* INSTRUCTIONS TO FOLLOW *
In the entries below, which lines run from the one containing "Write part 4" to the one containing "(.012,.017,.028), .35), t)"? Copy exactly those lines, ends included, and no others.

* THE INPUT *
•••••

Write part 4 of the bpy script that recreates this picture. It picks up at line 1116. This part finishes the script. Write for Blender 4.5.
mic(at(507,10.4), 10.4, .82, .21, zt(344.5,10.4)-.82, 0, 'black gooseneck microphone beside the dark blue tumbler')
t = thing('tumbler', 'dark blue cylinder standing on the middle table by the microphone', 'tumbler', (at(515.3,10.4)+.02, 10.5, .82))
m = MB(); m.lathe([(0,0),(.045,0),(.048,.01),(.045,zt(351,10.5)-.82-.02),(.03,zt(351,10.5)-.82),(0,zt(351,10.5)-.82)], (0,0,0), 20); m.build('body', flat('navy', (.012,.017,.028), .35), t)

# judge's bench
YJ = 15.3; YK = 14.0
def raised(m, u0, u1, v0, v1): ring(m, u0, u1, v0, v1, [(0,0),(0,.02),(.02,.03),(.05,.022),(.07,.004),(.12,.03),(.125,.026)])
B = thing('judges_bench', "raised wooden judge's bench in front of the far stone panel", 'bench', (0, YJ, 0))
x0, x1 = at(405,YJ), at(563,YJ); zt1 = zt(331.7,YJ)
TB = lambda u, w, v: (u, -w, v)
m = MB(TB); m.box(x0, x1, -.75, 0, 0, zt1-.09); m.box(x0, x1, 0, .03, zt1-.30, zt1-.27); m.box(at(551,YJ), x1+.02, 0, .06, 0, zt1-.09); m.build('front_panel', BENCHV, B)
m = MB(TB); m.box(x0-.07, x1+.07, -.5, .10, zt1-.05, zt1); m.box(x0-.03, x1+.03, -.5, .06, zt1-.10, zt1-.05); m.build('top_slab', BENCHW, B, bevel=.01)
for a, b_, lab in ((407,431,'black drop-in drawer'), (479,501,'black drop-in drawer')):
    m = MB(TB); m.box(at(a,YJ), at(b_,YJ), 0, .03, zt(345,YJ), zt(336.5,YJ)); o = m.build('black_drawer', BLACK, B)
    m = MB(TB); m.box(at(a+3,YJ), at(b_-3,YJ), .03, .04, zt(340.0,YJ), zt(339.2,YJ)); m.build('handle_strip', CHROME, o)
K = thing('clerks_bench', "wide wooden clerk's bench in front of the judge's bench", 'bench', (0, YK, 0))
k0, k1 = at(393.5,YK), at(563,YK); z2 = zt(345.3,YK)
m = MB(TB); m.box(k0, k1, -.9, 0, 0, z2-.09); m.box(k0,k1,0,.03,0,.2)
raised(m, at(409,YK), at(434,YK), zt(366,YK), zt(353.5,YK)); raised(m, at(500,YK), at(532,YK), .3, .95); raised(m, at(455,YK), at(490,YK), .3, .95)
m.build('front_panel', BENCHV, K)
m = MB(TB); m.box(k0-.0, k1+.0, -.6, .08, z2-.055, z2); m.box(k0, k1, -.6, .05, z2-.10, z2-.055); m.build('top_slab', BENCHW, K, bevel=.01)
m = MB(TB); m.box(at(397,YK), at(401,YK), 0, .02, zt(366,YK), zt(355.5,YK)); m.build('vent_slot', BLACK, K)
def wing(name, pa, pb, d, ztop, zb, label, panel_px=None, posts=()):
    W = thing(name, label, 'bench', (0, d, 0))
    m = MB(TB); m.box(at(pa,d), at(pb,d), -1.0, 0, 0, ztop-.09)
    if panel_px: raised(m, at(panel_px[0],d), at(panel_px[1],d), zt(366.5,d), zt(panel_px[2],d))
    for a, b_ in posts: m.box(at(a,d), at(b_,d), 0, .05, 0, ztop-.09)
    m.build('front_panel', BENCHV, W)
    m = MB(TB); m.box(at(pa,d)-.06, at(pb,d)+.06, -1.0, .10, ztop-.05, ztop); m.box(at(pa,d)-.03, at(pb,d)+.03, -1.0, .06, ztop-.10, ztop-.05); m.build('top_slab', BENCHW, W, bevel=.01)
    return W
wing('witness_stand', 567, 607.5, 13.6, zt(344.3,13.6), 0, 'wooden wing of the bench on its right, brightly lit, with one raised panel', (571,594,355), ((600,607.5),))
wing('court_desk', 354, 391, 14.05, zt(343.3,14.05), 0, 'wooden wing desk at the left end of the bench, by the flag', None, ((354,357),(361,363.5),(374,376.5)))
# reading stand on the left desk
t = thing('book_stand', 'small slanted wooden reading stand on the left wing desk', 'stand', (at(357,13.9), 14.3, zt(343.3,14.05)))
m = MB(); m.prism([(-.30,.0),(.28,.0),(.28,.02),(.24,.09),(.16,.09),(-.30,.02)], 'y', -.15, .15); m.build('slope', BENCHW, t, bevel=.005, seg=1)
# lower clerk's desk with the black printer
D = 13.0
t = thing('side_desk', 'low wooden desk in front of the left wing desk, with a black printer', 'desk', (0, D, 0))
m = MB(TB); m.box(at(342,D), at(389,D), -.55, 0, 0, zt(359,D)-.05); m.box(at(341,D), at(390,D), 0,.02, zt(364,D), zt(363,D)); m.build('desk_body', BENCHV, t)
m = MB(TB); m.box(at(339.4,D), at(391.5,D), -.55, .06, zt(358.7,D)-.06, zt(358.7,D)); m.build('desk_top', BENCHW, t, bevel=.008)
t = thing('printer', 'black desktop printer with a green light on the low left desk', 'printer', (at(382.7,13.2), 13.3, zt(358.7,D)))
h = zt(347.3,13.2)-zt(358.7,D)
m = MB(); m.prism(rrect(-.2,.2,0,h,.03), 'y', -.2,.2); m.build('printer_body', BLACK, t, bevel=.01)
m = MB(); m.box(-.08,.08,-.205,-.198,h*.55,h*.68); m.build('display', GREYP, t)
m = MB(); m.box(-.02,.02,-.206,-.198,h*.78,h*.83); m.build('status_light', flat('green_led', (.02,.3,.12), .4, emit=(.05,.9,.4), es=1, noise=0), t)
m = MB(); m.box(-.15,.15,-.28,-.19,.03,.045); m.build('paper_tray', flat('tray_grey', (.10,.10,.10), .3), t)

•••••

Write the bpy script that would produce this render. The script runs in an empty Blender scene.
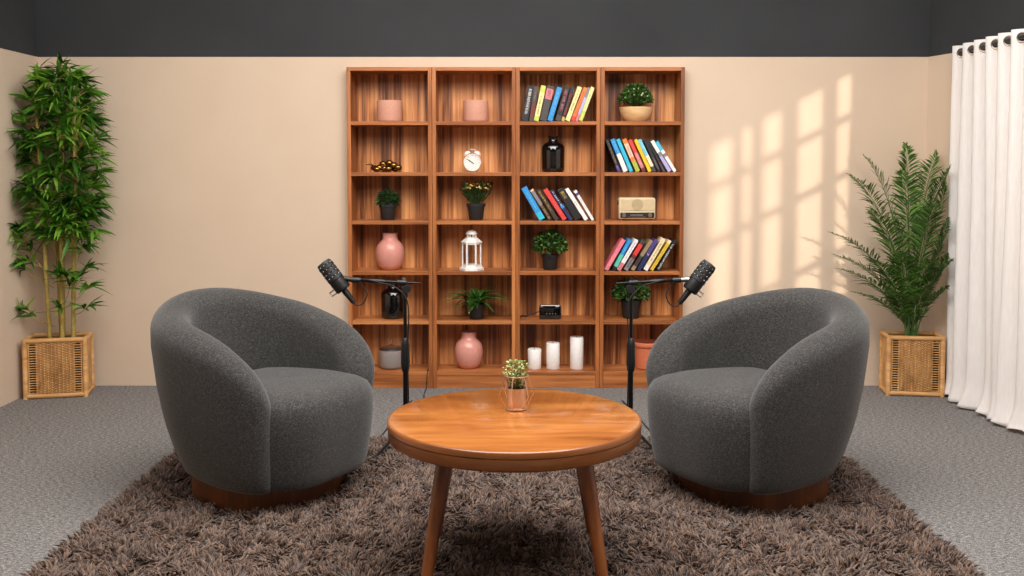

•••••

* SOLVED PROBLEM *
Write part 4 of the bpy script that recreates this picture. It picks up at line 1116. This part finishes the script. Write for Blender 4.5.
mic(at(507,10.4), 10.4, .82, .21, zt(344.5,10.4)-.82, 0, 'black gooseneck microphone beside the dark blue tumbler')
t = thing('tumbler', 'dark blue cylinder standing on the middle table by the microphone', 'tumbler', (at(515.3,10.4)+.02, 10.5, .82))
m = MB(); m.lathe([(0,0),(.045,0),(.048,.01),(.045,zt(351,10.5)-.82-.02),(.03,zt(351,10.5)-.82),(0,zt(351,10.5)-.82)], (0,0,0), 20); m.build('body', flat('navy', (.012,.017,.028), .35), t)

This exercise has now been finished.